Mais si on accorde une telle importance à l’enterrement et si on condamne l’incinération au nom de la foi dans la résurrection des corps, qu’en est-il de ceux qui meurent brûlés dans un incendie, ou ont choisi d’être incinérés? Seront-ils damnés? Cloud répond par une pirouette:
J’ai toujours rappelé … que la manière de disposer du corps n’a pas de conséquences éternelles. Bien que je croie fermement que l’incinération est contraire à l’Écriture et que le chrétien doit s’en abstenir, la question la plus importante est de savoir si ce décédé-là avait la foi en Jésus-Christ comme sauveur… L’âme de la personne sauvée va immédiatement après le décès pour être avec le Christ. L’âme de la personne damnée descend immédiatement après la mort en enfer. Ce qui a été fait au corps après la mort n’affecte ni la condition de l’âme ni la résurrection à venir. Ainsi, si un bien-aimé a été incinéré, il ne faut pas avoir de crainte le concernant. Cela est fait et n’a pas de conséquences éternelles. Si ce bien-aimé a été sauvé par le sang de Jésus-Christ, le fait qu’il ait été incinéré ne l’empêche pas d’entrer au paradis.
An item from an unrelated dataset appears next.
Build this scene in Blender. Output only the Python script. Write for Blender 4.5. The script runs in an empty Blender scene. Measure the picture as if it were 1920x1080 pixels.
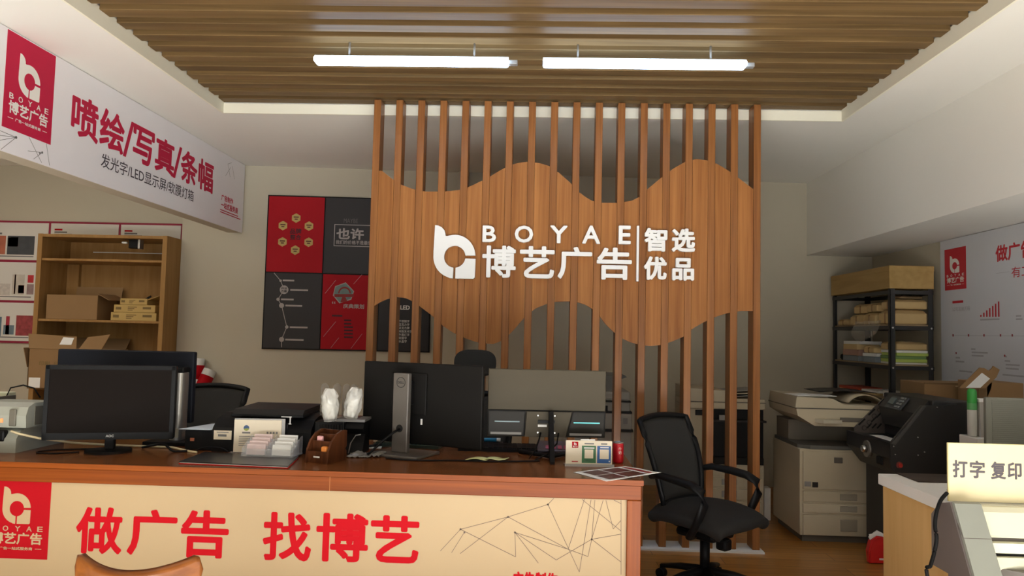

Cloud estime que si un bien-aimé souhaite se faire incinérer, ses proches doivent essayer de le convaincre de ne pas le faire.
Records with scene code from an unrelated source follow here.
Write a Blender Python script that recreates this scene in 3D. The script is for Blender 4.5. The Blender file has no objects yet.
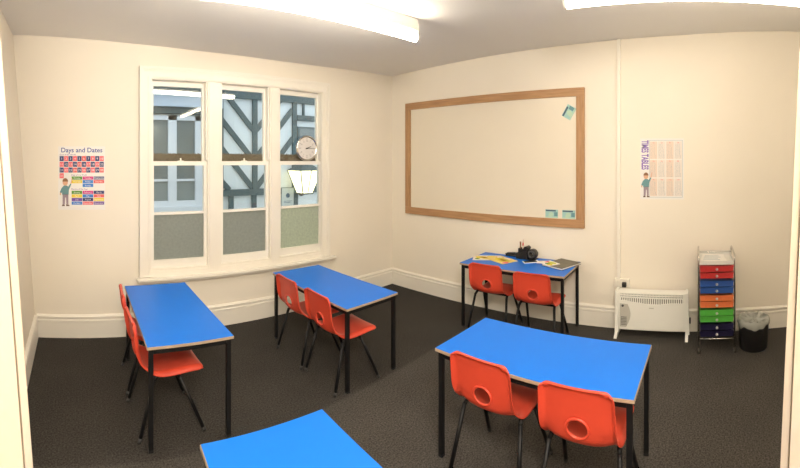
import bpy, bmesh, math, random
from mathutils import Vector, Matrix
random.seed(7)
scene = bpy.context.scene
COL = scene.collection
PI = math.pi
R = math.radians

# ------------------------------------------------------------------ materials
def _new(name):
    m = bpy.data.materials.new(name); m.use_nodes = True
    nt = m.node_tree; b = nt.nodes['Principled BSDF']
    return m, nt, b

def mat(name, col, rough=0.5, metal=0.0, noise=0.0, scale=20.0, bump=0.0, bscale=None, spec=0.5, coat=0.0, emit=None, estr=0.0, detail=4.0):
    """plain procedural surface: a colour slightly varied by noise, and a fine bump"""
    m, nt, b = _new(name)
    b.inputs['Base Color'].default_value = (*col, 1)
    b.inputs['Roughness'].default_value = rough
    b.inputs['Metallic'].default_value = metal
    b.inputs['Specular IOR Level'].default_value = spec
    if coat: b.inputs['Coat Weight'].default_value = coat
    if emit:
        b.inputs['Emission Color'].default_value = (*emit, 1); b.inputs['Emission Strength'].default_value = estr
    tc = nt.nodes.new('ShaderNodeTexCoord')
    if noise > 0:
        n = nt.nodes.new('ShaderNodeTexNoise'); n.inputs['Scale'].default_value = scale; n.inputs['Detail'].default_value = detail
        r = nt.nodes.new('ShaderNodeMapRange'); r.inputs['To Min'].default_value = 1 - noise; r.inputs['To Max'].default_value = 1 + noise
        mx = nt.nodes.new('ShaderNodeMix'); mx.data_type = 'RGBA'; mx.blend_type = 'MULTIPLY'; mx.inputs[0].default_value = 1
        mx.inputs[6].default_value = (*col, 1)
        nt.links.new(tc.outputs['Object'], n.inputs['Vector']); nt.links.new(n.outputs['Fac'], r.inputs['Value'])
        nt.links.new(r.outputs['Result'], mx.inputs[7]); nt.links.new(mx.outputs[2], b.inputs['Base Color'])
    if bump > 0:
        n2 = nt.nodes.new('ShaderNodeTexNoise'); n2.inputs['Scale'].default_value = bscale or scale * 4; n2.inputs['Detail'].default_value = 3
        bp = nt.nodes.new('ShaderNodeBump'); bp.inputs['Strength'].default_value = bump; bp.inputs['Distance'].default_value = 0.004
        nt.links.new(tc.outputs['Object'], n2.inputs['Vector']); nt.links.new(n2.outputs['Fac'], bp.inputs['Height'])
        nt.links.new(bp.outputs['Normal'], b.inputs['Normal'])
    return m

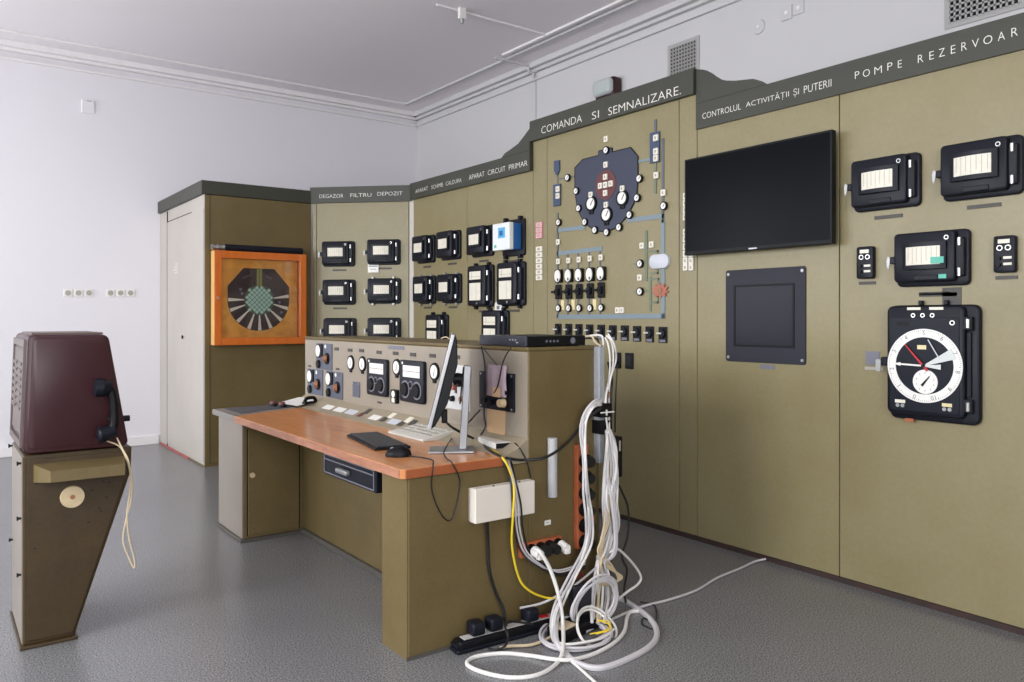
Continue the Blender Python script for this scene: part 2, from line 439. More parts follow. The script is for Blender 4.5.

La position des autorités religieuses orthodoxes, tant grecques que russes, est restée fidèle à la position chrétienne traditionnelle, continuant toujours à interdire l’incinération et à priver celui qui s’y soumet de rituel religieux. Le rejet est basé sur la sainteté intrinsèque du corps humain et sur la foi dans la résurrection des corps. Le lecteur intéressé trouvera la position de cette Église dans un article de Golubov de mars 1993. En plus des arguments qu’on trouve chez les juifs, les catholiques et les protestants, Golubov insiste sur le fait que l’incinération détruit les os qui, selon lui, préservent l’essence de l’âme, citant à cet égard de nombreux versets bibliques, notamment le texte d’Ézéchiel 37:1-14 qui décrit comment Dieu a fait revivre des os desséchés. Certes, dit Golubov, Dieu est capable de ressusciter même ceux qui ont été dévorés par le feu ou les animaux, mais l’incinération ne saurait être acceptée que dans des conditions très strictes lorsqu’elle est imposée par la loi du gouvernement et seulement pour la durée de cette loi. La décision de l’incinération n’appartient ni à l’individu, ni à la famille, ni même au clergé, mais à l’Évêque.